Increase royalties for mining communities – Chamber of Mines to gov’t

The Ghana Chamber of Mines has blamed the poor state of mining communities on the process by which mineral revenues accrued from mining activities are distributed and used, which leaves minimal percentage of royalties for the communities to use.
It is, thus, urging government to increase the communities’ share of royalties from 8.95 per cent to 30 per cent for their development, and for projects.
Mining communities, have for the longest time, been the least resplendent evidence of their mineral wealth. Describing the distressed state of communities in which mining companies operate as “nothing short of a disgrace,” the President, Nana Akufo-Addo, at the 2018 edition of the West African Power Conference and Exhibition, called for more to be done through ‘intelligent and sustainable’ collaborations between government and the mining companies.
However, according to its 2018 annual report, the Chamber said its members have been suffocating from several challenges stretching across non-fiscal, fiscal and advocacy issues, key among which is the mechanism for allocating and utilizing fiscal revenues realized from the extraction of mineral resources. This, it said, is a huge contributing factor for the worrying state of these communities.

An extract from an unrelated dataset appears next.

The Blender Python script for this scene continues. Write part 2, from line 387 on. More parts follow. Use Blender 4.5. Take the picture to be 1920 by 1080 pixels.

The report said apart from the mandatory percentage of mineral royalties that goes back to the host mining communities, all other streams of fiscal revenue derived from the mining sector end up with the central government, whose need to finance other pressing infrastructural requirements does not allow it to revisit the mining communities.
“Even in the case of mineral royalty, only 13 per cent of the realized revenue is ploughed back to the communities where mining takes place. Out of this amount, 4.95 per cent accrues to the District Assembly while the Mining Community Development Scheme (MCDS) set up under the Minerals Development Fund (MDF) Act, 2016 (Act 912) receives 4 per cent. The remaining amount is ploughed back to traditional authorities in the host mining communities. In essence, the share of mineral royalty that is used to support development in mining communities is 8.95 per cent,” the report explained.
This, the Chamber argued, is woefully inadequate to meet the infrastructure deficits in these communities, thus, their call on government to consider an increase in the communities’ share of royalties from 8.95 per cent to 30 per cent and apportion same for specific projects.
Meanwhile, the Chamber also wants government to fast-track the plough-back of mineral royalty revenue to the community, which is usually hampered by delays, to sustain the value of the revenues to the community.